La FFMC, qui rappelle depuis le début des restrictions de circulation que « la mesure va impacter majoritairement les plus défavorisés, s’indigne qu’on envisage avant tout des moyens de répression, alors même que les alternatives au transport individuel des populations qui vont être le plus en difficulté du fait de ces restrictions ne sont même pas abordées ! Pas de renfort des transports en commun, ni en termes de maillage, ni en termes de fréquence. Pas de possibilités alternatives de type parking périphérique avec interconnexion sur les transports en commun. Pas même d’infrastructures dédiées à l’alternative électrique que ces classements Crit’Air présentent comme les plus vertueux ! »

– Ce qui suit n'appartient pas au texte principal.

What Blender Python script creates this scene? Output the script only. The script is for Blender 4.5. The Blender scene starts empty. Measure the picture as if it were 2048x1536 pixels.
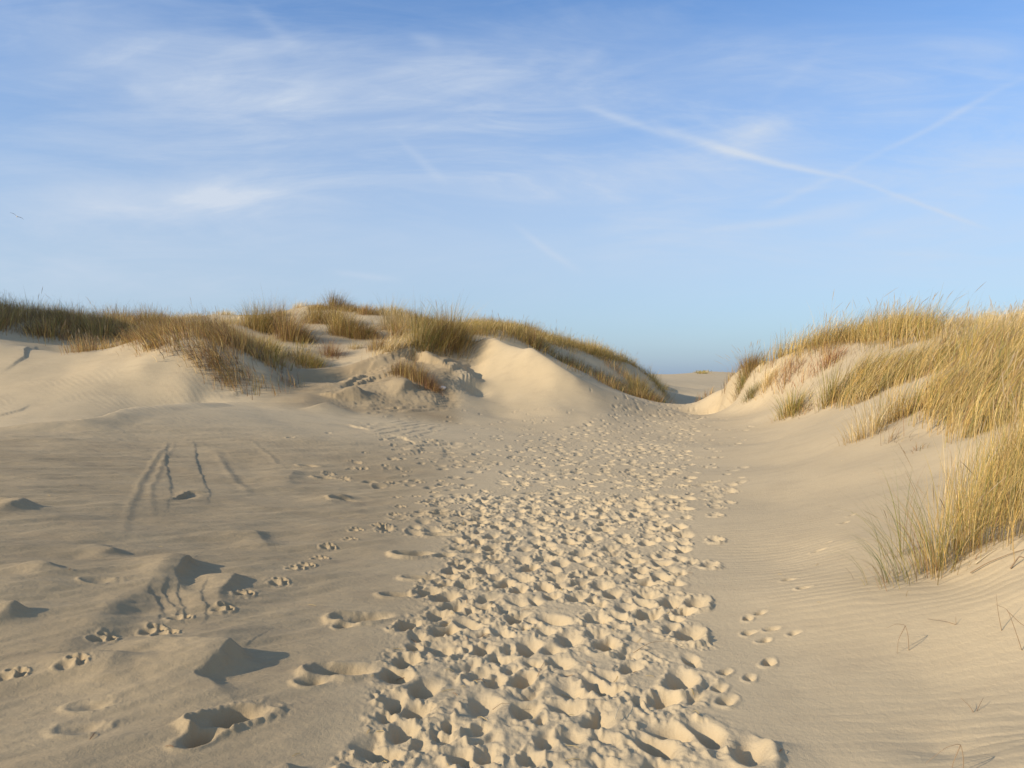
import bpy, math, numpy as np
from mathutils import Vector

# ------------------------------------------------------------------ camera, sky, sun, exposure
FPX, HPY, EYE = 1547.0, 748.0, 1.6          # focal length and horizon of the 2048 px frame, eye height
scene = bpy.context.scene
col = scene.collection
cam_d = bpy.data.cameras.new("camera")
cam = bpy.data.objects.new("camera", cam_d)
col.objects.link(cam)
cam.location = (0, 0, EYE)
cam.rotation_euler = (math.radians(90), 0, 0)
cam_d.sensor_width = 36.0
cam_d.lens = 36.0 * FPX / 2048.0
cam_d.shift_y = -20.0 / 2048.0
cam_d.clip_start = 0.05
cam_d.clip_end = 20000
scene.camera = cam
scene.render.resolution_x, scene.render.resolution_y = 1024, 768

SUN_EL = math.radians(23.5)
SUN_AZ = math.atan2(-0.88, -0.47)           # compass angle from +Y towards +X
to_sun = Vector((math.sin(SUN_AZ) * math.cos(SUN_EL), math.cos(SUN_AZ) * math.cos(SUN_EL), math.sin(SUN_EL)))
sun_d = bpy.data.lights.new("sun", 'SUN')
sun_d.energy = 4.5
sun_d.angle = math.radians(0.5)
sun_d.color = (1.0, 0.84, 0.65)
sun = bpy.data.objects.new("sun", sun_d)
sun.rotation_euler = to_sun.to_track_quat('Z', 'Y').to_euler()
col.objects.link(sun)
scene.view_settings.view_transform = 'Standard'
scene.view_settings.look = 'None'
scene.view_settings.exposure = 0.33
scene.view_settings.gamma = 1.0
scene.cycles.use_denoising = True
scene.cycles.max_bounces = 5
scene.cycles.diffuse_bounces = 3

world = bpy.data.worlds.new("World")
scene.world = world
world.use_nodes = True
W = world.node_tree
W.nodes.clear()


def N(tree, kind, **kw):
    n = tree.nodes.new(kind)
    for k, v in kw.items():
        setattr(n, k, v)
    return n


def mth(tree, op, a, b=None, c=None, clamp=False):
    n = tree.nodes.new('ShaderNodeMath')
    n.operation = op
    n.use_clamp = clamp
    for i, v in enumerate((a, b, c)):
        if v is None:
            continue
        if isinstance(v, (int, float)):
            n.inputs[i].default_value = v
        else:
            tree.links.new(v, n.inputs[i])
    return n.outputs[0]


def mixc(tree, fac, a, b, blend='MIX'):
    n = tree.nodes.new('ShaderNodeMix')
    n.data_type = 'RGBA'
    n.blend_type = blend
    for i, v in ((0, fac), (6, a), (7, b)):
        if isinstance(v, (int, float)):
            n.inputs[i].default_value = v
        elif isinstance(v, tuple):
            n.inputs[i].default_value = (*v, 1.0)
        else:
            tree.links.new(v, n.inputs[i])
    return n.outputs[2]


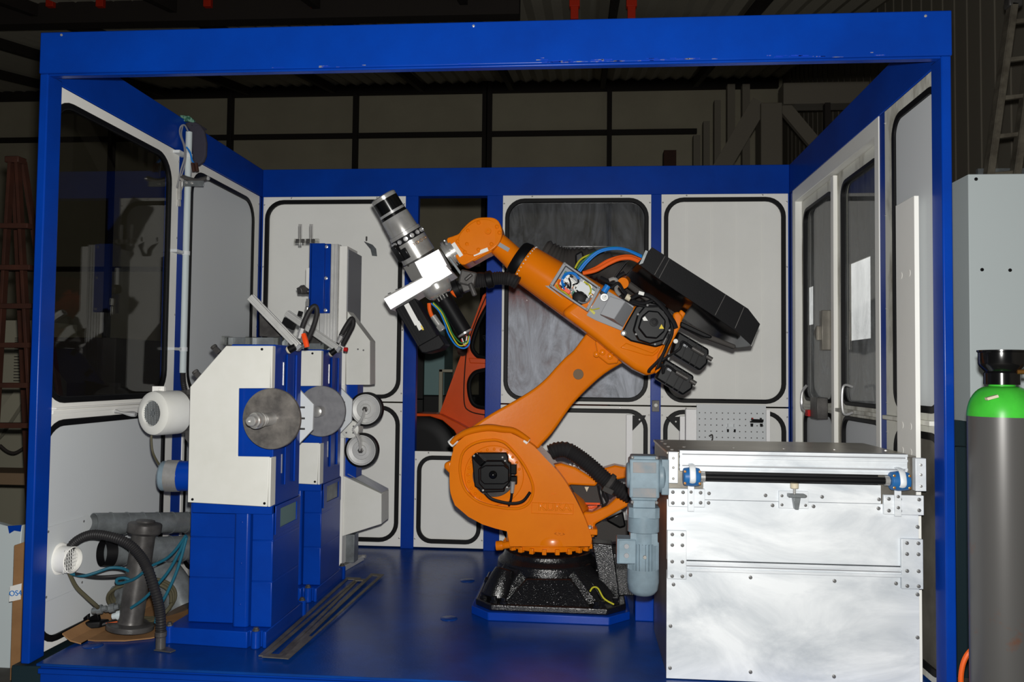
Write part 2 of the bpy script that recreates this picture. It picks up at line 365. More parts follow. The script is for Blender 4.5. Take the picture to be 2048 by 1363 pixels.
# ================================================================== PLATFORM
plat = thing('platform', 'blue painted steel platform the robot and grinding machines stand on', 'platform', (2, 1.2, -.2))
b = MB(); b.box(.085, 3.99, -.02, 2.6, -.012, 0); b.build('deck_plate', 'bluefloor', plat, bevel=.003)
b = MB(); b.box(.10, 3.99, -.012, 2.58, -.2, -.012); b.box(.1, 3.95, -.03, -.012, -.04, -.018); b.build('skirt', 'blue', plat, bevel=.003)
for q in ((935, 1160), (898, 1236), (186, 1290)):
    p = at(*q, Z=0); b = MB(); b.lathe((p.x, p.y, 0), (0, 0, 1), [(0, .045), (.002, .045), (.004, .04)], 24); b.build('floor_cap', 'bluefloor', plat)
b = MB(); b.box(-.04, .1, .0, 2.58, -.2, -.02); b.build('edge_profile', 'darkteal', plat, bevel=.004)

# ================================================================== ENCLOSURE
enc = thing('robot_cell_enclosure', 'blue steel frame cell with white wall panels and dark rubber-sealed windows', 'enclosure', (W/2, D, 0))
b = MB(); b.box(-.004, W+.004, 0, .05, HB+.02, H); b.box(.038, W-.038, .004, .046, HB+.010, HB+.021); b.build('top_beam', 'blue', enc, bevel=.005)
b = MB(); b.box(-.004, T, .05, D+.09, HB, H); b.build('top_beam', 'blue', enc, bevel=.004)
b = MB(); b.box(W-T, W+.004, .05, D+.09, HB, H); b.build('top_beam', 'blue', enc, bevel=.004)
b = MB(); b.box(T, W-T, D, D+.09, HB, H); b.build('top_beam', 'blue', enc, bevel=.004)
for s in (0, 1):
    b = MB(); x = 0 if s == 0 else W-.04
    b.box(x, x+.04, 0, .105, -.012 if s == 0 else -.012, HB+.02); b.build('corner_post', 'blue', enc, bevel=.006)
# paint chips along the lower edge of the front beam
random.seed(4); b = MB()
for i in range(60):
    x = 1080+abs(random.gauss(0, 1))*260 if i < 40 else random.uniform(500, 1800); x = min(x, 1850)
    p = at(x, 60, Y=0); w = random.uniform(.004, .03); z = HB+.021+abs(random.gauss(0, .006)); b.box(p.x-w, p.x+w, -.0012, .002, z, z+random.uniform(.0015, .004))
b.build('chipped_paint_patch', 'bluechip', enc)
screws([at(123, 70, Y=0), at(947, 52, Y=0), at(1851, 32, Y=0)], (0, -1, 0), .006, enc, 'steel', 'rivet')
def mapper(side):
    if side == 'back': return (lambda a, z, c: V((a, D+c, z))), V((0, 1, 0))
    if side == 'left': return (lambda a, z, c: V((T-c, a, z))), V((-1, 0, 0))
    return (lambda a, z, c: V((W-T+c, a, z))), V((1, 0, 0))
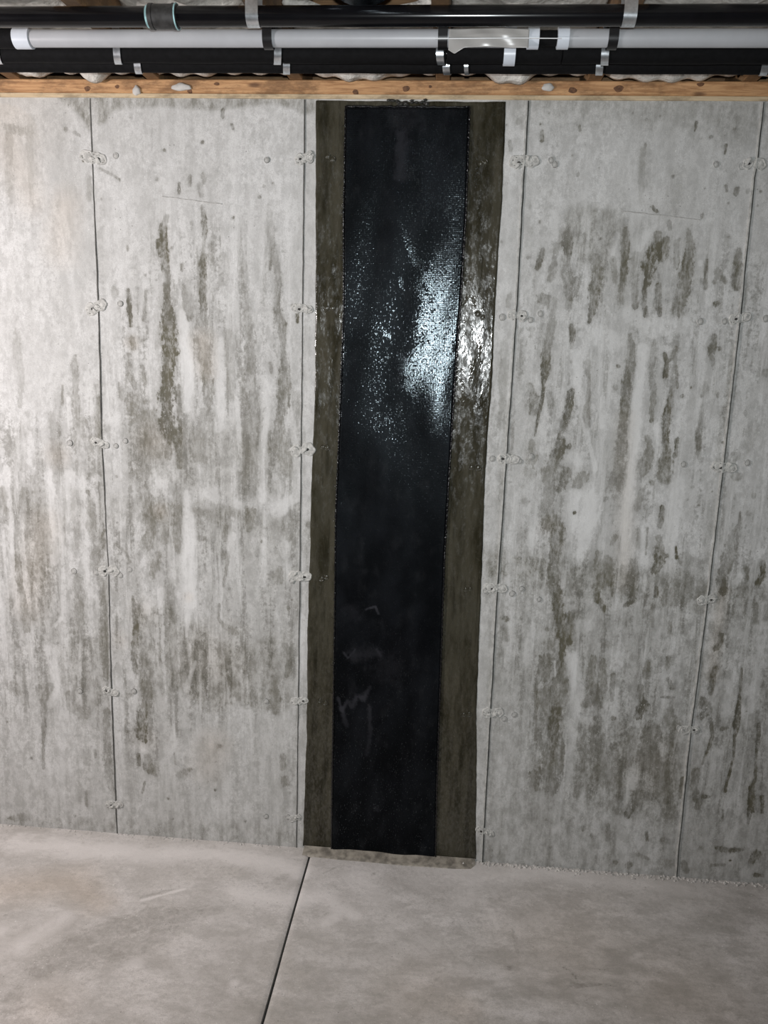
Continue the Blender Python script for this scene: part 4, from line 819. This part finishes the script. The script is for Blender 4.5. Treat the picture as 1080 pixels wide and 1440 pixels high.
# resin run out on the floor
bm = bmesh.new(); fr = [on_z(x, y) for x, y in [(425,1202),(445,1206),(480,1209),(520,1213),(560,1216),(600,1219),(640,1222),(662,1222),(668,1216)]]
back = [(q[0], -.0005) for q in fr]; top = []; bot = []
for i, q in enumerate(fr):
    yv = min(q[1], -.006)+random.uniform(-.002, .002); yv = yv if i < 8 else yv
    top.append([bm.verts.new((q[0], yv-.002, -.002)), bm.verts.new((q[0], yv, .0022)), bm.verts.new((q[0], yv*.5, .0035)), bm.verts.new((q[0], -.0042, .012))])
for a, b in zip(top[:-1], top[1:]):
    for k in range(3): bm.faces.new((a[k], a[k+1], b[k+1], b[k]))
o = obj('resin_foot', bm, M['thin_resin'], rep, True); o['label'] = 'thin resin run-out on the floor below the strip'

SL = [(487,150),(484,300),(484,430),(478,600),(473,720),(471,900),(468,1100),(467,1197)]
SR = [(660,152),(655,300),(649,400),(638,560),(630,690),(625,780),(619,950),(614,1100),(612,1203)]
zb, zt_ = on_y(540, 1199)[2], on_y(570, 151)[2]
zs_ = np.linspace(zb, zt_, 520); ls_, rs_ = lerp_edges(SL, SR, zs_)
us = np.linspace(0, 1, 110); U, V = np.meshgrid(us, zs_, indexing='ij')
X = ls_[None, :]*(1-U) + rs_[None, :]*U
def relief(X, V):
    return .0012*np.sin(X*31+V*7+1) + .0010*np.sin(X*55-V*11) + .0012*np.sin(V*17+X*20)
Y = -.0078 - relief(X, V)
Y[0, :] = Y[-1, :] = -.0015; Y[:, 0] = Y[:, -1] = -.0015
fd, fl = Field(X*0 + np.interp(U, [0, 1], [float(ls_.mean()), float(rs_.mean())]), V), Field(X*0 + np.interp(U, [0, 1], [float(ls_.mean()), float(rs_.mean())]), V)
def spts(st):
    r = []
    for x, y, wd, s_ in st:
        a = on_y(x, y); u = (a[0]-np.interp(a[2], zs_, ls_))/(np.interp(a[2], zs_, rs_)-np.interp(a[2], zs_, ls_))
        r.append((float(ls_.mean())+u*float(rs_.mean()-ls_.mean()), a[2], wd*.0021, s_))
    return r
MILK = [[(476,980,2,.3),(481,998,2.5,.5),(489,984,2,.22),(496,992,3,.25),(502,978,3,.38),(512,980,4,.38),(521,964,2,.2)], [(482,1000,3,.3),(488,1020,3,.15)], [(500,920,9,.18),(530,918,8,.18)], [(484,916,1.5,.4),(490,924,1.5,.4),(500,912,1.5,.3)], [(530,912,1.5,.4),(536,922,1.5,.3)], [(515,856,1.5,.4),(528,852,1.5,.5),(533,862,1.5,.4)], [(520,990,2.5,.3),(521,1030,3,.2),(516,1060,3,.15)], [(497,860,10,.12)], [(545,940,20,.10)], [(565,190,6,.25),(563,250,6,.2)], [(570,165,20,.12)], [(530,1135,4,.2)]]
for s_ in MILK: fd.stroke(spts(s_))
WET = [[(640,330,12,.9),(628,365,22,1),(622,400,28,1),(620,440,28,1),(615,480,26,1),(608,510,30,1),(612,545,26,1),(618,580,20,.9),(615,600,10,.7)], [(572,520,14,.85),(560,500,6,.6)], [(545,470,7,.5),(533,455,5,.4),(528,470,4,.4)], [(575,540,10,.9)], [(585,370,6,.8),(563,310,4,.6)], [(563,392,3,.75),(565,406,3,.75)], [(540,590,8,.42),(530,600,6,.4),(560,585,4,.35)], [(600,300,20,.45),(640,260,16,.5),(640,300,14,.6)], [(590,250,20,.4),(570,230,10,.4)], [(565,165,16,.5)], [(510,295,9,.5)], [(505,400,4,.3),(503,430,4,.3)], [(490,600,8,.35),(485,640,8,.35),(500,650,10,.3)], [(520,490,6,.22),(525,530,8,.22)]]
for s_ in WET: fl.stroke(spts(s_))
damp = .05 + .30*np.clip((V-1.25)/.35, 0, 1)*(.55+.45*U)      # the head of the strip was wetted out last
_dry = np.exp(-(((U-.50)/.17)**2 + ((V-1.80)/.20)**2))
damp = damp*(1-.8*_dry)
P = np.stack([X, Y, V], -1)
woven = o = link('woven_strip', grid_mesh('woven_strip', us, zs_, lambda a, b: P, dict(de=fd.e, ds=fd.s, le=fl.e, ls=fl.s, tone=damp)), M['fabric'], rep); o['label'] = 'black resin-soaked woven fabric strip'
# selvedges: stitched cords down both edges and across the ends
def cord(pts, r):
    bm = bmesh.new(); tube(bm, pts, [r*(1+.35*math.sin(i*2.1)+random.uniform(-.15, .15)) for i in range(len(pts))], 7)
    return obj('selvedge', bm, M['selvedge'], woven, True)
zz = np.linspace(zb, zt_, 420)
for edge, dxo in ((ls_, -.001), (rs_, .001)):
    cord([(float(np.interp(z, zs_, edge))+dxo+random.uniform(-.0006, .0006), -.0066, float(z)) for z in zz], .0026)
for z0_, off in ((zb, 0), (zt_, .0)):
    a, b = float(np.interp(z0_, zs_, ls_)), float(np.interp(z0_, zs_, rs_))
    cord([(a+(b-a)*k/60, -.0052, z0_+random.uniform(-.0012, .0012)) for k in range(61)], .0030)
# loose threads along the edges
for k in range(70):
    z = random.uniform(zb, zt_); side = random.choice([0, 1]); e = ls_ if side == 0 else rs_
    x = float(np.interp(z, zs_, e)); sg = -1 if side == 0 else 1; L = random.uniform(.004, .012)
    bm = bmesh.new(); tube(bm, [(x, -.006, z), (x+sg*L*.5, -.0075, z+random.uniform(-.002, .003)), (x+sg*L, -.005, z+random.uniform(-.005, .005))], .0006, 4)
    obj('loose_thread', bm, M['selvedge'], woven)
# lumps of cured resin at the head of the strip
for k in range(22):
    x, y = random.uniform(545, 604), random.uniform(141, 149); p = on_y(x, y)
    bm = bmesh.new(); bmesh.ops.create_icosphere(bm, subdivisions=2, radius=1)
    for v in bm.verts:
        v.co *= 1+random.uniform(-.2, .2); v.co = Vector((v.co.x*random.uniform(.004, .008), v.co.y*.003, v.co.z*.0035))
    o = obj('resin_lump', bm, M['lump'], band, True); o.location = (p[0], -.003, p[2])

for x, y in [(461,222),(459,433),(454,631),(452,812),(450,985),(663,655),(655,826),(652,1003),(676,227),(672,443)]:
    p = on_y(x, y)
    for k in range(2):
        o = bpy.data.objects.new('coated_rivet_mark', rvc); C.objects.link(o); o.parent = band; o.location = (p[0]+k*random.uniform(.012, .022), -.0026, p[2]+random.uniform(-.006, .006)); o.scale = (random.uniform(.7, 1.0),)*3
# ------------------------------------------------------------------ crumbs of concrete along the foot of the wall
bm = bmesh.new()
for k in range(420):
    r = random.random()
    x = random.uniform(.24, 1.3) if k < 330 else random.uniform(-1.4, -.32)
    y = -abs(random.gauss(0, .010 if k < 330 else .005))-.002; s_ = random.uniform(.0015, .005)*(1 if k < 330 else .7)
    mt = Matrix.Translation((x, y, s_*.3)) @ Matrix.Rotation(random.uniform(0, 3), 4, 'Z') @ Matrix.Diagonal((s_*random.uniform(.8, 1.8), s_, s_*random.uniform(.6, 1), 1))
    bmesh.ops.create_icosphere(bm, subdivisions=1, radius=1, matrix=mt)
o = obj('concrete_crumbs', bm, M['crumb']); o['kind'] = 'stuff'; tag(o, 'pale concrete crumbs along the foot of the wall', 'crumbs')
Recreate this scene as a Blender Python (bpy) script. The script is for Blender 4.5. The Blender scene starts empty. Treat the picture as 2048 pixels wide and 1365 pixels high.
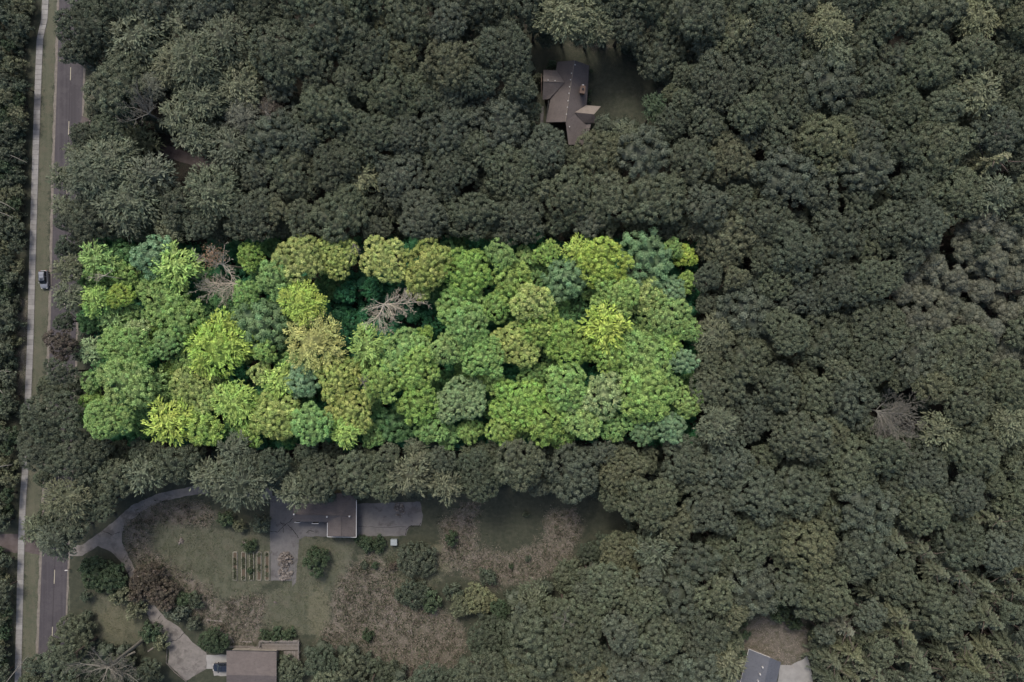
import bpy, math, random
import numpy as np
from mathutils import Vector
random.seed(7); rng = np.random.default_rng(7)
sc = bpy.context.scene
PI = math.pi
# ------------------------------------------------------------------ camera, world, sun, exposure
H = 150.0            # camera height (m)
S = 0.112            # metres per photograph pixel on the ground
cam_d = bpy.data.cameras.new('camera'); cam = bpy.data.objects.new('camera', cam_d)
sc.collection.objects.link(cam); sc.camera = cam
cam.location = (0, 0, H); cam.rotation_euler = (0, 0, 0)
cam_d.sensor_width = 36; cam_d.lens = 18.0 / (1024 * S / H); cam_d.clip_start = 1; cam_d.clip_end = 3000
w = bpy.data.worlds.new('World'); sc.world = w; w.use_nodes = True
wn = w.node_tree; bg = wn.nodes['Background']
sky = wn.nodes.new('ShaderNodeTexSky'); sky.sky_type = 'NISHITA'; sky.sun_disc = False
SUN_EL, SUN_AZ = 52, -18                     # degrees; azimuth from north (photo top), negative = west (photo left)
sky.sun_elevation = math.radians(SUN_EL); sky.sun_rotation = math.radians(SUN_AZ)
sky.dust_density = 4.0; sky.air_density = 1.0; sky.ozone_density = 1.0
wn.links.new(sky.outputs[0], bg.inputs[0]); bg.inputs[1].default_value = 0.15
sd = bpy.data.lights.new('sun', 'SUN'); sd.energy = 1.75; sd.angle = math.radians(14); sd.color = (1.0, .95, .87)
sun = bpy.data.objects.new('sun', sd); sc.collection.objects.link(sun)
sun.rotation_euler = (math.radians(-(90 - SUN_EL)), 0, math.radians(-SUN_AZ)); sun.location = (0, 0, 200)
sc.view_settings.view_transform = 'Standard'; sc.view_settings.look = 'None'
sc.view_settings.gamma = 1; sc.view_settings.use_curve_mapping = False
sc.view_settings.exposure = 0.5

# ------------------------------------------------------------------ helpers
COL = sc.collection
GAIN = 1.0
def lin(r, g, b, k=1.0):
    def f(c):
        c /= 255.0
        return (c / 12.92 if c < .04045 else ((c + .055) / 1.055) ** 2.4) * k / GAIN
    return (f(r), f(g), f(b), 1.0)
def at(px, py, z=0.0):
    k = S * (H - z) / H
    return Vector(((px - 1024) * k, (682.5 - py) * k, z))
def tag(o, label=None, cat=None, group=None, kind=None):
    if label: o['label'] = label
    if cat: o['category'] = cat
    if group: o['group'] = group
    if kind: o['kind'] = kind
    return o
def empty(name, loc, rz=0):
    o = bpy.data.objects.new(name, None); COL.objects.link(o); o.location = loc; o.rotation_euler = (0, 0, rz)
    o.empty_display_size = .5
    return o
def mesh_np(name, V, F, mat, tint=None, smooth=False):
    """V (n,3), F (m,k) uniform faces or a list of such arrays"""
    me = bpy.data.meshes.new(name)
    Fs = F if isinstance(F, list) else [F]
    Fs = [np.asarray(f, dtype=np.int32) for f in Fs if len(f)]
    V = np.asarray(V, dtype=np.float32)
    me.vertices.add(len(V)); me.vertices.foreach_set('co', V.ravel())
    nl = sum(f.size for f in Fs); npoly = sum(len(f) for f in Fs)
    me.loops.add(nl); me.polygons.add(npoly)
    me.loops.foreach_set('vertex_index', np.concatenate([f.ravel() for f in Fs]))
    st = []; o = 0
    for f in Fs:
        st.append(np.arange(len(f)) * f.shape[1] + o); o += f.size
    me.polygons.foreach_set('loop_start', np.concatenate(st).astype(np.int32))
    if tint is not None:
        a = me.color_attributes.new('tint', 'FLOAT_COLOR', 'POINT')
        a.data.foreach_set('color', np.asarray(tint, dtype=np.float32).ravel())
    me.update(calc_edges=True)
    me.polygons.foreach_set('use_smooth', np.full(npoly, smooth))
    me.materials.append(mat)
    return me
def link(name, me, parent=None, loc=(0, 0, 0)):
    o = bpy.data.objects.new(name, me); COL.objects.link(o); o.location = loc
    if parent: o.parent = parent
    return o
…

Une France à deux vitesses ?
On prépare donc de fait une France à deux vitesses : vous avez les moyens, vous circulez ; vous ne les avez pas, débrouillez-vous entre des transports en commun souvent saturés, le vélo, la trottinette. Ou la marche, en plus c’est bon pour la santé… De qui se moque-t-on ?

Un simple chiffre, fourni par le ministère de la Transition écologique, suffit à montrer l’ampleur du péril pour beaucoup d’usagers. En 2023, quand le dispositif sera pleinement opérationnel dans les 11 zones évoquées plus haut, pas moins de 30 % du parc qui y roule sera concerné par les interdictions de circuler ! Et ça ne fait que commencer.